Pros and Cons of a Solid State Drive (SSD)

What is a Solid State Drive?

A Solid State Drive (SSD) is a type of hard drive that works by storing information (e.g., your OS, personal data, programs, etc.) on flash memory which retains data whether power is on or not. It works in a similar way that a USB flash drive works just at a higher rate of speed and more reliable.

Advantages of having an SSD over a Hard Disk Drive (HDD)

An SSD hard drive has many advantages over a HDD but the most common and useful advantage is the speed at which data is accessed and written. SSD allows your PC to boot in a few seconds as opposed to a minute or more. Not only does your system start fast, it stays fast throughout your use.

Another great advantage of an SSD is no more file fragmentation. Fragmentation occurs when a hard drive begins to fill up and large files start to become scattered throughout the drive. This doesn’t happen with an SSD simply because there is no physical disk to write information to. SSD splits data between multiple chips to speed up access similar to drives configured in a RAID setup.

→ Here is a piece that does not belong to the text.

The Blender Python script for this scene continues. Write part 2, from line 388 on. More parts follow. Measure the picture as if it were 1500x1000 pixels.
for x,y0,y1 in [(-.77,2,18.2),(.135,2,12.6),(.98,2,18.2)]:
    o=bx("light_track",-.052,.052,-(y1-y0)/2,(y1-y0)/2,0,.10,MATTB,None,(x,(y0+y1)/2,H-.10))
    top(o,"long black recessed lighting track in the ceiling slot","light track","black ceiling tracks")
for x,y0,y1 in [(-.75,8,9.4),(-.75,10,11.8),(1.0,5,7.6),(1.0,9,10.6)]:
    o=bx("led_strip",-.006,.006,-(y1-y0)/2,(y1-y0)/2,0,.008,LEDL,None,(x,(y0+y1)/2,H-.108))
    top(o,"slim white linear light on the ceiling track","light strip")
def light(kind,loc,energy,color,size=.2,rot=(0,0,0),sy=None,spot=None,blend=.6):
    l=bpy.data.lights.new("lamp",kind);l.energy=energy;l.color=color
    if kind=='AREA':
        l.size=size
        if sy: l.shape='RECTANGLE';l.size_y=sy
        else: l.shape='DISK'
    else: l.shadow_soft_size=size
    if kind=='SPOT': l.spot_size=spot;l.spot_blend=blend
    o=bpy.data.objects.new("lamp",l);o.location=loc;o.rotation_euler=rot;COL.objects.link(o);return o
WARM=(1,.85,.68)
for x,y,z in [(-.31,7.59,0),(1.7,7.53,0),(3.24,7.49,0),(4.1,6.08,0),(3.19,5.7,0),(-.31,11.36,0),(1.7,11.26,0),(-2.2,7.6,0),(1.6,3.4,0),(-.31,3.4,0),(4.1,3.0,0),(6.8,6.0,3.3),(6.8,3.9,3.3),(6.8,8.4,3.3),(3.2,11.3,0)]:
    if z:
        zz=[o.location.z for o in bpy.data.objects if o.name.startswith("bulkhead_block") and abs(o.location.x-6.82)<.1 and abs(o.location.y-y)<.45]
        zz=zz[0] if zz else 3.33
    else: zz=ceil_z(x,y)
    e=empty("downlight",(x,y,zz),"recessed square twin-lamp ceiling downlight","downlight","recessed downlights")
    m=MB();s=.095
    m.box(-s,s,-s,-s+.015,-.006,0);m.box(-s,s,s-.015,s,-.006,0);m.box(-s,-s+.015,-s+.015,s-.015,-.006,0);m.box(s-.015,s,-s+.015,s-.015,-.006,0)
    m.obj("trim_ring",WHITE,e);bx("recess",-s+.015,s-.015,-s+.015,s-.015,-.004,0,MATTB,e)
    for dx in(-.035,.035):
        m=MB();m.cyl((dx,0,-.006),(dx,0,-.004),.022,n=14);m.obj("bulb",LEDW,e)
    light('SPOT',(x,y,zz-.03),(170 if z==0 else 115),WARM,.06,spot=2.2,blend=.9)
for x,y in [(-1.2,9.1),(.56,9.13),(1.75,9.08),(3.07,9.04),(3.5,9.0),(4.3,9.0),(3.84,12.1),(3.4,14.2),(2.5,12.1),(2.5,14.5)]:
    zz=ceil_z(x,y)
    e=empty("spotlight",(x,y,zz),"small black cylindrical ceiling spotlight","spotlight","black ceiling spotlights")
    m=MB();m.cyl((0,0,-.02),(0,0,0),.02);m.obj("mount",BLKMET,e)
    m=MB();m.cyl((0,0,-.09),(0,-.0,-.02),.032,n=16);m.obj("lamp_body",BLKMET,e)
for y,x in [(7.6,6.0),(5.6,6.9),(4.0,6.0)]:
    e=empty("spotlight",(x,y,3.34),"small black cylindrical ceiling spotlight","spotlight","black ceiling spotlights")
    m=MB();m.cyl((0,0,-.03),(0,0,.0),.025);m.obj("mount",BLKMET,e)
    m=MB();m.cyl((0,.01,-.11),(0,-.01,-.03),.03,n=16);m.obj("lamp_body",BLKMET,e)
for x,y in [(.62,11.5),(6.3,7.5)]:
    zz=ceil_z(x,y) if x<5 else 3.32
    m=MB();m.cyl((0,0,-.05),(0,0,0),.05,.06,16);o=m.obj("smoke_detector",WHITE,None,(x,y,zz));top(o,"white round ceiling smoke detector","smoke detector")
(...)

Disadvantages of having an SSD vs a HDD

The first thing that typically comes to mind when purchasing computer products is price. This is the largest downfall of the SSD when in direct comparison to a traditional HDD. The average cost per gigabyte can be upwards of 3 to 5 times greater in an SSD than that of a HDD. The difference in cost can be minor on the lower end of capacity, with drives in the 120GB-240GB range being about 2 to 3 times more than a comparable HDD on average. As the capacity rises, the cost difference gets exponentially greater. SSD drives in the 1TB range can easily be 5 times or higher than the cost of an HDD.

Disaster Recovery Plans for SSD and HDD

It is a fact that all SSD and HDD drives will fail at some point. The typical life span of a HDD or SSD may vary but either case a disaster recovery plan should be in place. Particularly in SSD failure scenario, it is usually a total loss while HDD failure recoveries are more available. In an SSD case, there are usually no indicators before complete failure.